Review: Lean Out
Kate Bradley •Kate Bradley reviews Dawn Foster’s Lean Out (Repeater Books, 2016), a book that challenges the liberal feminism promoted by Sheryl Sandberg’s business advice book, Lean In.
Lean Out was a book that needed to be written. Liberal feminism is little better than no feminism at all, and now, instead of having to explain why every time we meet a passing Blairite, we have a handy guide to outline the basics for them. In eighty-one pages, Dawn Foster shows how the ‘feminism’ of figures like Theresa May and Sheryl Sandberg does not work in the interests of all women, and how, in fact, their ‘feminism’ actively disadvantages other women by propping up and sanitising a system that exploits and oppresses women disproportionately, both as part of the workforce and as domestic labourers and carers in the home.
Most of Lean Out will not be unfamiliar to socialists and feminists, but Foster provides some useful topical critiques of ‘corporate feminism’ and its invariably-two-faced advocates. For example, Foster draws attention to Margaret Thatcher’s insidious role in covering up the sexual abuse of children and young women. She discusses how the Tories are currently facilitating violence towards women in detention centres such as the Immigration Removal Centre at Yarl’s Wood. Foster also develops her earlier ideas on the concept of ’emotional labour’ and its psychological toll on women workers.
Foster’s core argument is important: we, as feminists, must wrest our movement from the over-privileged women who currently claim to represent it, and must place the material suffering of ordinary women at the heart of feminism. However, beyond this point, Lean Out is fairly weak, failing to articulate exactly what ‘leaning out’ could involve. This may be partly because Foster ignores whole swathes of struggle that are emerging from the new feminist movement, such as fights for trans rights and liberation, and organising against street harassment and cultures of sexual violence.
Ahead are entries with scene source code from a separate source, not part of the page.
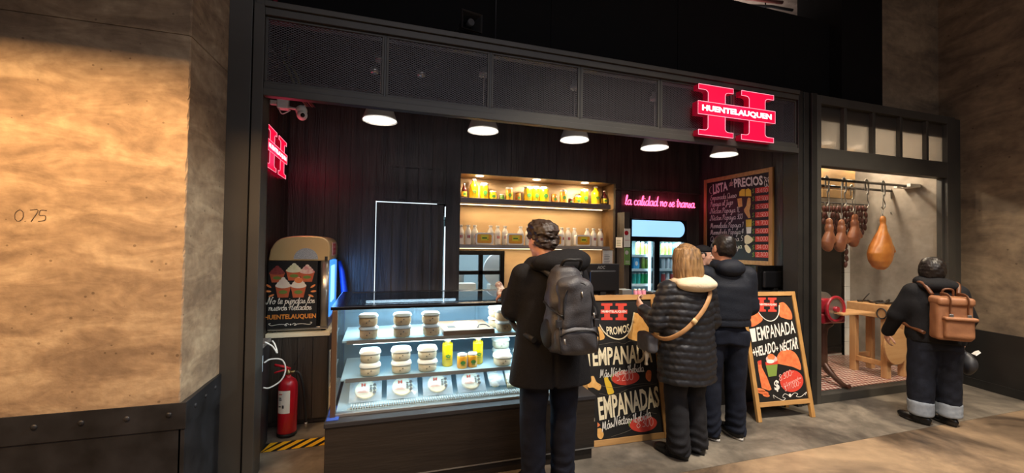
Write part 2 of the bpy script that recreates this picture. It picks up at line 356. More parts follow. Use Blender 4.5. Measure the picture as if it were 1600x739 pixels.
GL = {
 'a': (1.05, [[(.8, .85), (.5, 1), (.15, .7), (.15, .25), (.4, 0), (.7, .3), (.85, 1), (.82, .3), (.95, .02), (1.15, .15)]]),
 'b': (.95, [[(0, .1), (.3, 1.2), (.45, 1.9), (.25, 1.9), (.15, 1), (.2, .1), (.5, 0), (.8, .4), (.6, .9), (.35, .7)]]),
 'c': (.8, [[(.75, .8), (.5, 1), (.15, .65), (.2, .15), (.5, 0), (.9, .25)]]),
 'd': (1.08, [[(.75, .85), (.45, 1), (.12, .65), (.15, .2), (.4, 0), (.7, .35), (1, 2), (.85, .3), (.95, .02), (1.15, .15)]]),
 'e': (.8, [[(.05, .3), (.5, .5), (.7, .8), (.45, 1), (.15, .65), (.2, .15), (.5, 0), (.9, .25)]]),
 'g': (1.0, [[(.8, .85), (.5, 1), (.15, .7), (.15, .25), (.4, .05), (.7, .35), (.85, 1), (.7, -.6), (.4, -.95), (.2, -.6), (1.1, .15)]]),
 'h': (.9, [[(0, .1), (.35, 1.5), (.4, 1.95), (.2, 1.7), (.1, 0)], [(.12, .4), (.45, .95), (.7, .8), (.7, .15), (.95, .1)]]),
 'i': (.5, [[(0, .2), (.2, .95), (.2, .2), (.35, 0), (.55, .2)], [(.3, 1.38), (.33, 1.46)]]),
 'j': (.5, [[(.2, .95), (.2, -.6), (-.05, -.95), (-.2, -.6), (.5, .15)], [(.25, 1.38), (.28, 1.46)]]),
 'l': (.5, [[(0, .1), (.4, 1.3), (.42, 1.95), (.2, 1.7), (.12, .4), (.3, 0), (.55, .2)]]),
 'm': (1.15, [[(0, .8), (.15, .95), (.15, 0)], [(.15, .5), (.4, .98), (.55, .8), (.52, 0)], [(.53, .5), (.8, .98), (.95, .8), (.93, .15), (1.2, .1)]]),
 'n': (.88, [[(0, .8), (.15, .95), (.15, 0)], [(.15, .5), (.5, .98), (.68, .8), (.65, .15), (.9, .1)]]),
 'o': (.88, [[(.5, 1), (.15, .65), (.2, .1), (.5, 0), (.8, .4), (.6, .95), (.45, .95), (.6, .75), (1, .85)]]),
 'p': (.9, [[(.05, .6), (.25, 1), (.1, -.95)], [(.2, .5), (.5, .98), (.8, .65), (.6, .05), (.25, .15)]]),
 'q': (.95, [[(.8, .85), (.5, 1), (.15, .7), (.15, .25), (.4, .05), (.7, .35), (.85, 1), (.78, -.9), (1.0, -.4)]]),
 'r': (.7, [[(0, .2), (.2, 1), (.35, .85), (.55, .85), (.5, .3), (.6, .02), (.8, .15)]]),
 's': (.65, [[(0, .1), (.35, .95), (.45, .6), (.55, .25), (.3, 0), (.05, .12)], [(.3, 0), (.75, .2)]]),
 't': (.55, [[(.3, 1.7), (.2, .3), (.35, 0), (.6, .2)], [(0, 1.2), (.55, 1.25)]]),
 'u': (.92, [[(0, .9), (.05, .3), (.3, 0), (.6, .4), (.68, .95), (.66, .25), (.8, 0), (1, .15)]]),
 'v': (.75, [[(0, .9), (.1, 1), (.3, .05), (.6, .9), (.8, .9)]]),
 'y': (.88, [[(0, .9), (.05, .35), (.3, .1), (.6, .5), (.68, .95), (.5, -.7), (.25, -.95), (.1, -.6), (.9, .15)]]),
 'N': (1.3, [[(-.3, .5), (-.25, .05), (.1, .1), (.3, 1.9), (.4, 1.8), (.8, .05), (.85, .1), (1.1, 1.9), (1.4, 1.8)]]),
 'H': (1.2, [[(-.1, 1.4), (.1, 1.9), (.35, 1.6), (.2, 0)], [(1.1, 1.9), (.85, 1), (.85, .1), (1.15, .1)], [(-.2, .8), (.5, 1.1), (1, 1)]]),
 'M': (1.45, [[(-.1, .1), (.05, .1), (.3, 1.9), (.6, .3), (1, 1.9), (1.1, .1), (1.4, .15)]]),
 'P': (.9, [[(.3, 1.8), (.15, 0)], [(-.05, 1.4), (.3, 1.9), (.85, 1.7), (.7, 1.1), (.25, .95)]]),
 'E': (.95, [[(.8, 1.75), (.45, 1.9), (.15, 1.5), (.5, 1.05), (.15, .9), (0, .35), (.4, 0), (.95, .3)]]),
 'Q': (1.2, [[(.6, 1.9), (.1, 1.4), (.15, .3), (.6, 0), (1.05, .6), (.95, 1.6), (.6, 1.9)], [(.6, .5), (1.2, -.1)]]),
 'J': (.8, [[(.1, 1.7), (.8, 1.85)], [(.6, 1.8), (.5, -.4), (.2, -.8), (0, -.4), (.8, .2)]]),
 '1': (.6, [[(.05, 1.4), (.35, 1.8), (.3, 0)]]),
 'L': (.8, [[(.3, 1.9), (.1, .05), (.8, .05)]]),
 '2': (.8, [[(.05, 1.5), (.4, 1.85), (.7, 1.4), (.05, .05), (.8, .05)]]),
 '3': (.75, [[(.1, 1.7), (.5, 1.8), (.55, 1.3), (.25, 1.0), (.65, .7), (.5, .1), (.05, .15)]]),
 '4': (.8, [[(.5, 0), (.5, 1.8), (.02, .6), (.8, .6)]]),
 '5': (.75, [[(.7, 1.8), (.2, 1.8), (.15, 1.05), (.6, 1.0), (.65, .3), (.1, .05)]]),
 '7': (.7, [[(.05, 1.8), (.7, 1.8), (.25, 0)]]),
 '8': (.8, [[(.4, 1), (.1, 1.45), (.4, 1.85), (.7, 1.45), (.4, 1), (.05, .5), (.4, 0), (.75, .5), (.4, 1)]]),
 '9': (.75, [[(.65, 1.4), (.35, 1.85), (.08, 1.4), (.35, 1.0), (.65, 1.4), (.5, 0)]]),
 '0': (.8, [[(.4, 1.85), (.08, 1.3), (.1, .4), (.4, 0), (.7, .5), (.68, 1.4), (.4, 1.85)]]),
 '.': (.35, [[(.1, 0), (.14, .08)]]), '+': (.8, [[(.05, .7), (.65, .7)], [(.35, .35), (.35, 1.05)]]),
 '$': (.8, [[(.65, 1.5), (.35, 1.7), (.1, 1.35), (.6, .6), (.4, .1), (.05, .3)], [(.38, 1.95), (.33, -.15)]]),
 '-': (.6, [[(.1, .8), (.5, .8)]]), '/': (.5, [[(.05, 0), (.45, 1.8)]]), "'": (.2, [[(.1, 1.6), (.1, 1.9)]]), ' ': (.55, [])}
def script(mb, fr, sx, u, v, w, xh, r, d=.002, m=0, slant=.25, warp=None, n=5, flat=True):
    """handwritten line: fitted to width w, x-height xh"""
    acc = {'á': 'a', 'é': 'e', 'í': 'i', 'ó': 'o'}
    tot = sum(GL[acc.get(c, c)][0] for c in sx); sc = w / tot; x = 0
    for c in sx:
        adv, st = GL[acc.get(c, c)]
        st = list(st)
        if c in acc: st.append([(.45, 1.3), (.7, 1.7)])
        for s_ in st:
            P = catmull([(a + x, b, 0) for a, b in s_], 4) if len(s_) > 2 else [Vector((a + x, b, 0)) for a, b in s_]
            Q = []
            for p in P:
                a, b = u + (p.x + p.y * slant * (xh / sc if sc else 1) * .6) * sc, v + p.y * xh
                if warp: a, b = warp(a, b)
                Q.append(fr.p(a, b, d))
            mb.tube(Q, r, n, m, flat=fr.n if flat else None)
        x += adv

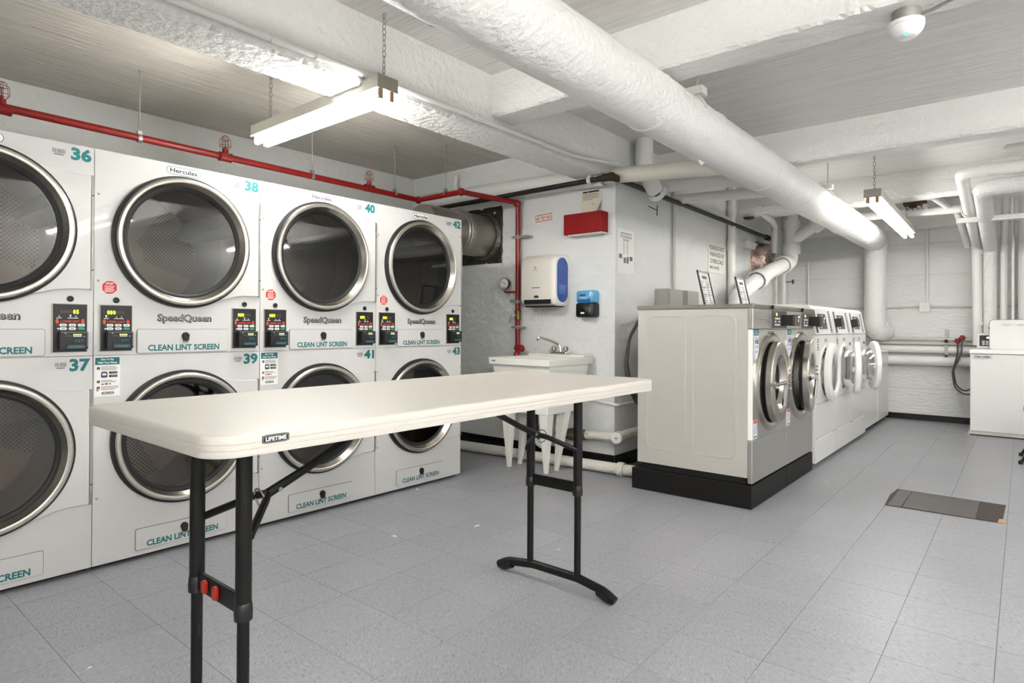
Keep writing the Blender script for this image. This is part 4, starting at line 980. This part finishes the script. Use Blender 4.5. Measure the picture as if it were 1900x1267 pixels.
MB('black').add([(-.27, -.285, .865), (-.235, -.2855, .868), (-.222, -.2855, .862), (-.25, -.2855, .86)], [(0, 1, 2, 3)]).build('chipped_mark', t)
fc = MB('chrome').box(-.06, .235, .905, .10, .295, .925)
fc.build('faucet_base', t, bev=.008)
MB('chrome').tube(fillet([(.02, .265, .92), (.018, .262, .985), (-.05, .23, 1.015), (-.13, .17, 1.045), (-.145, .16, 1.02)], .03), .0105, 10).lathe((.02, .265, .92), (0, 0, 1), [(.018, 0), (.014, .02), (.011, .05)], 14).build('spout', t)
for x in (-.04, .08):
    kn = MB('chrome').lathe((x, .265, .92), (0, 0, 1), [(.012, 0), (.012, .012), (.022, .018), (.020, .05), (.010, .056), (0, .056)], 8, smooth=False); kn.build('tap_handle', t)
dp = MB('black').tube(fillet([(-.04, .0, .56), (-.04, .0, .36), (-.02, .0, .22)], .04), .024, 12); dp.build('drain_pipe', t)
MB('pipegrey').tube(fillet([(-.03, .0, .28), (-.02, 0, .20), (.02, .03, .16), (.05, .12, .2), (.05, .34, .25)], .06), .026, 12).build('drain_trap', t)

# pipes at the base of the alcove wall
fp = pipe('floor_pipe', 'pipedirty', [(-4.5, 4.02, .05), (-2.36, 4.16, .05), (-2.19, 4.175, .05), (-2.17, 4.30, .05)], .042, 'flaking white lagged pipe along the floor under the sink', rad=.06)
collar(fp, (-2.36, 4.16, .05), (1, .06, 0), .053, .05, 'pipedirty')
wpz = pipe('wall_drain_pipe', 'pipedirty', [(-2.98, 4.285, .235), (-2.70, 4.29, .255), (-2.47, 4.29, .262)], .036, 'dirty white pipe with cleanout cap low on the wall at the corner', rad=.1)
MB('rust').tube([(-3.06, 4.285, .23), (-2.92, 4.285, .24)], [.022, .03], 12).build('rusty_end', wpz)
MB('foil').tube([(-2.95, 4.285, .238), (-2.90, 4.285, .24), (-2.82, 4.286, .247), (-2.76, 4.287, .25)], [.04, .053, .05, .04], 14).build('tape_wrap', wpz)
MB('pipewhite').lathe((-2.47, 4.29, .262), (.25, -1, 0), [(.0, -.04), (.046, -.04), (.046, .035), (.040, .04), (0, .04)], 20).use('charcoal').box(-2.478, 4.248, .259, -2.452, 4.252, .265).build('cleanout_cap', wpz)
MB('pipedirty').tube(fillet([(-2.47, 4.29, .262), (-2.47, 4.42, .27), (-2.46, 5.6, .29)], .03), .036, 14).build('side_run', wpz)
tw = pipe('thin_wall_pipe', 'pipewhite', [(-3.0, 4.335, .565), (-2.50, 4.335, .512), (-2.50, 4.6, .51), (-2.50, 5.2, .51)], .012, 'thin white pipe wrapping the corner low on the wall', rad=.02, n=10)
# hoses behind the near washer
hs = MB('hose')
for dx, dz in ((0, 0), (.022, -.02)):
    hs.tube(fillet([(-2.40, 5.0+dz, 1.28), (-2.45+dx, 4.62+dz, 1.22), (-2.45+dx, 4.44+dz*2, 1.05), (-2.45+dx, 4.375+dz, .85), (-2.45+dx, 4.40-dz, .68), (-2.45+dx, 4.56-dz, .51+dz), (-2.42, 4.9, .44)], .15, 8), .0125, 10)
tag(hs.build('drain_hose'), 'pair of dark rubber hoses looping behind the closer stainless washer', 'hose')

# side wall fittings
cw = pipe('conduit', 'pipegrey', [(-2.515, 5.40, ZC), (-2.515, 5.40, 1.40)], .017, 'vertical grey conduit on the side wall above the electrical boxes', 'conduit', n=10)
c2 = pipe('conduit', 'pipewhite', [(-2.50, 5.60, 2.36), (-2.50, 6.9, 2.33), (-2.50, 8.1, 2.31)], .018, 'white conduit along the side wall just above the black pipe', 'conduit', n=10)
for y0_, y1_, lb_ in ((5.06, 5.34, 'nearer grey electrical box behind the washers'), (5.44, 5.70, 'farther grey electrical box behind the washers')):
    t = thing('electrical_box', (XS, (y0_+y1_)/2, 1.16), lb_, 'electrical box'); hw = (y1_-y0_)/2
    MB('greybox').box(0, -hw, 0, .13, hw, .32).build('casing', t, bev=.004)
    MB('greybox').box(.13, -hw+.004, .004, .142, hw-.004, .316).build('cover', t, bev=.003)
    MB('zinc').box(.142, hw-.05, .12, .155, hw-.03, .17).build('latch', t)
vp = pipe('vertical_pipe', 'pipewhite', [(-2.49, 6.80, 0.1), (-2.49, 6.80, ZC)], .042, 'thick white vertical pipe on the side wall beside the rugs sign', n=20)
for z in (1.55+.5, 2.42): collar(vp, (-2.49, 6.80, z), (0, 0, 1), .049, .12)
lp = pipe('branch_pipe', 'pipewhite', [(-2.46, 6.95, 2.43), (-1.55, 7.02, 2.43)], .04, 'white branch pipe from the side wall to the big pipe', n=18)
collar(lp, (-2.25, 6.97, 2.43), (1, .07, 0), .052, .08)
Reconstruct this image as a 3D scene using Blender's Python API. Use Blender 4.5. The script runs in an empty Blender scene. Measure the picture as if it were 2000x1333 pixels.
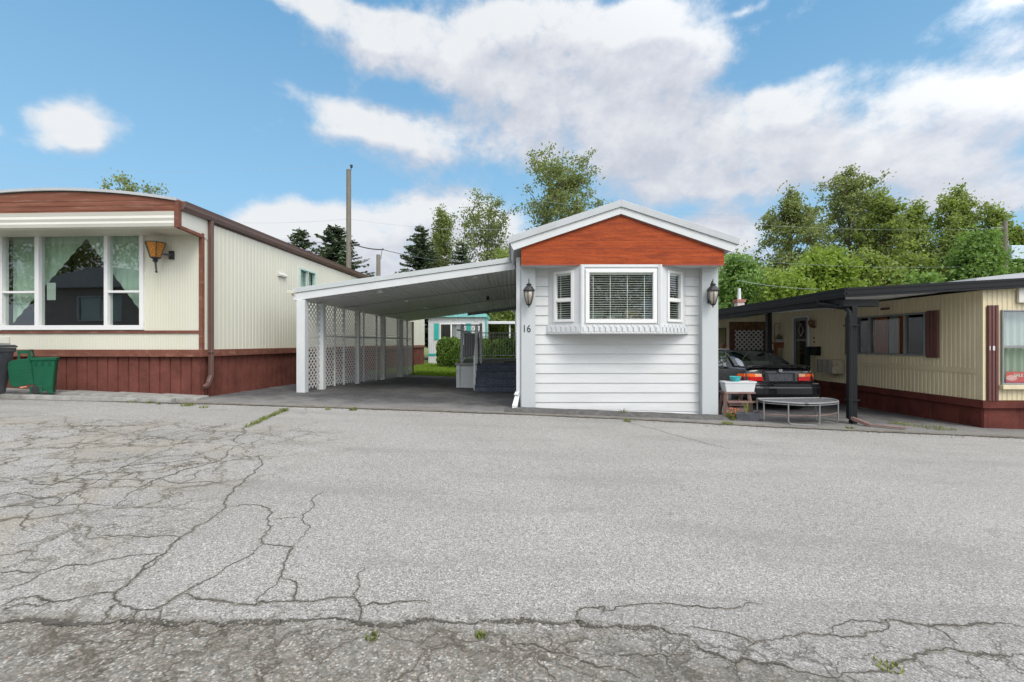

In her blanket criticism of modern feminism’s “individualism”, Foster takes several swipes that fall well off‑target. She criticises feminists’ focus on individual choices, but misses how young feminists’ self-questioning arises from a well-placed desire to help prefigure a better world. Young feminists of various backgrounds are asking “should a feminist shave her legs?” not because Gillette told them to, but because they want to make decisions which will empower and politicise themselves and other women. In ignoring the difference between Hilary Clinton’s feminism-from-above and this idealistic attempt to make change one-woman-at-a-time, Foster lumps in many well-meaning young feminists with the elite women she rightly criticises. In our efforts to bring class back into the conversation, we should not make the same mistake.